+++ Information shown

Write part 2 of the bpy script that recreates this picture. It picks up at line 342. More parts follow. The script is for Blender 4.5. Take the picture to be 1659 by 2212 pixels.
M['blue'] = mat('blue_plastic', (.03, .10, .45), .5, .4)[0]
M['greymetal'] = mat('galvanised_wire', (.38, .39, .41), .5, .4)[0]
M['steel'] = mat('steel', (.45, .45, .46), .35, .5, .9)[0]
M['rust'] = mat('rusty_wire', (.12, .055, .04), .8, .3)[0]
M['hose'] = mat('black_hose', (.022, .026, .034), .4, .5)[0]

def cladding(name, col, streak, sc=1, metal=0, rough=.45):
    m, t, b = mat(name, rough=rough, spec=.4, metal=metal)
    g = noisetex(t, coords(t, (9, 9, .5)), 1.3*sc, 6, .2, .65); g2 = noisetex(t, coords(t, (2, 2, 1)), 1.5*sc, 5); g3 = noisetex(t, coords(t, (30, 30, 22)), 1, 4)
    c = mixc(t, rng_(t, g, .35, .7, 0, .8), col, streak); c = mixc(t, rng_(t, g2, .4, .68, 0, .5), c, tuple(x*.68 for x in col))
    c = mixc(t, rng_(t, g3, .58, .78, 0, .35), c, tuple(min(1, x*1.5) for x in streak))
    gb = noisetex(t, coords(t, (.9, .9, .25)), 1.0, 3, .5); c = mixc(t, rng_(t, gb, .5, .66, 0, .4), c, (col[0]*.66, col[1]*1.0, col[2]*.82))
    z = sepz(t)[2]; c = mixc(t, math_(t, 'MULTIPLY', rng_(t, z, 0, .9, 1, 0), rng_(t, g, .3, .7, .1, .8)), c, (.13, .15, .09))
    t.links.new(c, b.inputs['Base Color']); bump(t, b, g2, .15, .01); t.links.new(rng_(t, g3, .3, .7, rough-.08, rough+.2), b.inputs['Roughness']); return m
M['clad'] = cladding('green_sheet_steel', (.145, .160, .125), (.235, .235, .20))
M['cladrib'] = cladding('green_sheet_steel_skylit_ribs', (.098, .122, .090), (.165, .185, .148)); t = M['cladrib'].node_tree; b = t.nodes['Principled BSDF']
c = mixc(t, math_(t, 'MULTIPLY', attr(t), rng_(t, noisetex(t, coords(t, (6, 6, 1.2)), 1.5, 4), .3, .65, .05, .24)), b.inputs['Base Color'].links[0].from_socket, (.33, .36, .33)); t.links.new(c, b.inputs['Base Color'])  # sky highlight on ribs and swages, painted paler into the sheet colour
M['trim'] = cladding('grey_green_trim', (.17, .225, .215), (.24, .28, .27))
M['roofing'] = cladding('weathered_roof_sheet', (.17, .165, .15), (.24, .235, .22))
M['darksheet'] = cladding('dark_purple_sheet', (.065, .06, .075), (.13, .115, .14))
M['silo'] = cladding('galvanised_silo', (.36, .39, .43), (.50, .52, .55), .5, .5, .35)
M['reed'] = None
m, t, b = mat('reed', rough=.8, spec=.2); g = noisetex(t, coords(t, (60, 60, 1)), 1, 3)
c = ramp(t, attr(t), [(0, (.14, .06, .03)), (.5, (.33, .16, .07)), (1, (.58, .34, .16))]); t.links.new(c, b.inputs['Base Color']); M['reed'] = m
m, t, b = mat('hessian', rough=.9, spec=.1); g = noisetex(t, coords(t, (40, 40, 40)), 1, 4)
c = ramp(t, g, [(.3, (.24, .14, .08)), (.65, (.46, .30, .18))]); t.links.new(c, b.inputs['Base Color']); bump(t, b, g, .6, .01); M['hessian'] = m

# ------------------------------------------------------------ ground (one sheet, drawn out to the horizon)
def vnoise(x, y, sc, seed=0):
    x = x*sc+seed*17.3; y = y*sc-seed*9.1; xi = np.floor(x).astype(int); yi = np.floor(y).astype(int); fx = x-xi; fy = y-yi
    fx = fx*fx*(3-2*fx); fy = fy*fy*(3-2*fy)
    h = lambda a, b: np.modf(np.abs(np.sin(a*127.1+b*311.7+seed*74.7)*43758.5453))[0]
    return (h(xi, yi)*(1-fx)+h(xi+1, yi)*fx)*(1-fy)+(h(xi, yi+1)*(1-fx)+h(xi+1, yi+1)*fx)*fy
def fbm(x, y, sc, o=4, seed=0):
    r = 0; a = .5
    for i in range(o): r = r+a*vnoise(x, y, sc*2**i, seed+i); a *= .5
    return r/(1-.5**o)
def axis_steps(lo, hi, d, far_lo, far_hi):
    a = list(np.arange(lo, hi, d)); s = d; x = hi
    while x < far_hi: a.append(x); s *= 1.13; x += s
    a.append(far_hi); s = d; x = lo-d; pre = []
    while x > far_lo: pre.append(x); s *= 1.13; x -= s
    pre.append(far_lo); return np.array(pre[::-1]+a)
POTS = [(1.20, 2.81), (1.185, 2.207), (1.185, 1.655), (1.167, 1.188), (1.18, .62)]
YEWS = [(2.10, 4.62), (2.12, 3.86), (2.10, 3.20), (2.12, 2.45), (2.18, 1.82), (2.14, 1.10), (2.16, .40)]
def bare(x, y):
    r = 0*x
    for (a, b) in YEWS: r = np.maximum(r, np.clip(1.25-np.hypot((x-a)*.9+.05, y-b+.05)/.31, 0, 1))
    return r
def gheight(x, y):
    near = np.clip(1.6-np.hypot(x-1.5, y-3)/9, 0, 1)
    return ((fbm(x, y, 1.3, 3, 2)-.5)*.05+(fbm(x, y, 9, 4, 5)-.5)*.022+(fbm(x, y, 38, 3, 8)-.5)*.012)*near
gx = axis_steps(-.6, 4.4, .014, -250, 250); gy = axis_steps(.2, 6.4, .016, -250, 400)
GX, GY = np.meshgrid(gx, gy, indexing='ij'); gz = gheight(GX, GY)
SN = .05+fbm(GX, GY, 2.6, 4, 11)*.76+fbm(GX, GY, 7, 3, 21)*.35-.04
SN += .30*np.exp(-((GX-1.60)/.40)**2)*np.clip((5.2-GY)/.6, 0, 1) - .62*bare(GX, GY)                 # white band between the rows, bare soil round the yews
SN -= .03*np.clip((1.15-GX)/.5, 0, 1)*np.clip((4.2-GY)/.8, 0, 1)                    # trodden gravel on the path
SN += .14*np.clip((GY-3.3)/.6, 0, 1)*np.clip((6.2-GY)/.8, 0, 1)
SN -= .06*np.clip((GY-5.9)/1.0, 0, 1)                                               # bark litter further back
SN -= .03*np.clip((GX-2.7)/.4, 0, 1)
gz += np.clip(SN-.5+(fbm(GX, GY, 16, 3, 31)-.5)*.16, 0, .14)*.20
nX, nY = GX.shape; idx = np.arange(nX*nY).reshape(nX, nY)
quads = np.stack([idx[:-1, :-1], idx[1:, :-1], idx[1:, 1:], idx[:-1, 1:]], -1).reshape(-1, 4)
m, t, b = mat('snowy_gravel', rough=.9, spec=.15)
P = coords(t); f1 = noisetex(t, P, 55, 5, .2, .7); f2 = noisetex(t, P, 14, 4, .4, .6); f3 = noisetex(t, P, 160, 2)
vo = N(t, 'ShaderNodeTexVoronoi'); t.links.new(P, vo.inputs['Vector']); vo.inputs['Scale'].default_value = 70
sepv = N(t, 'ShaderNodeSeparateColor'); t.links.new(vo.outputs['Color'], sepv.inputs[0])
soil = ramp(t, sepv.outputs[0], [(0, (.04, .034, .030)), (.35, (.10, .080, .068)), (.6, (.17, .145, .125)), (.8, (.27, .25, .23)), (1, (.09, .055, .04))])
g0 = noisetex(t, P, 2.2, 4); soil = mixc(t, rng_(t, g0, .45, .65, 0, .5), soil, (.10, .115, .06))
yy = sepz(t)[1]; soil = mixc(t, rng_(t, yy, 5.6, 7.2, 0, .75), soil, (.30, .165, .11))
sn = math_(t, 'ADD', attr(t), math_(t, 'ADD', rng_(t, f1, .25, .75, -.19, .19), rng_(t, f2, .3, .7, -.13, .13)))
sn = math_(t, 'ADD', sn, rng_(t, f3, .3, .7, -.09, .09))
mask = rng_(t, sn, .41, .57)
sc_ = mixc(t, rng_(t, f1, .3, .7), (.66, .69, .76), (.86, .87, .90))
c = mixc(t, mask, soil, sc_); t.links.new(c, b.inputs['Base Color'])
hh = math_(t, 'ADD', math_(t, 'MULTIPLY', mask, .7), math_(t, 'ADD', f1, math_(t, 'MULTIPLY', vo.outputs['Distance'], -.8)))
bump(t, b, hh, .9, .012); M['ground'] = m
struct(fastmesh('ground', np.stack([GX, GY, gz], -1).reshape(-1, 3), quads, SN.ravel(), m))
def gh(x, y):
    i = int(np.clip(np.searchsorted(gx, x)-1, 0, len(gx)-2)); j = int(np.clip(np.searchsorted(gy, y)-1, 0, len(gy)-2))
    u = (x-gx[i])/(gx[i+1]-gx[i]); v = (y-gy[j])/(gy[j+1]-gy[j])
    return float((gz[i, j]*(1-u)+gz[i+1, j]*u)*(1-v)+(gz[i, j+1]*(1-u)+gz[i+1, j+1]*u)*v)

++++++

From the first line of the listing above to the line with "M['hose'] = mat('black_hose', (.022, .026, .034), .4, .5)[0]", please transcribe each line exactly, both ends included, and nothing beyond that.

Write part 2 of the bpy script that recreates this picture. It picks up at line 342. More parts follow. The script is for Blender 4.5. Take the picture to be 1659 by 2212 pixels.
M['blue'] = mat('blue_plastic', (.03, .10, .45), .5, .4)[0]
M['greymetal'] = mat('galvanised_wire', (.38, .39, .41), .5, .4)[0]
M['steel'] = mat('steel', (.45, .45, .46), .35, .5, .9)[0]
M['rust'] = mat('rusty_wire', (.12, .055, .04), .8, .3)[0]
M['hose'] = mat('black_hose', (.022, .026, .034), .4, .5)[0]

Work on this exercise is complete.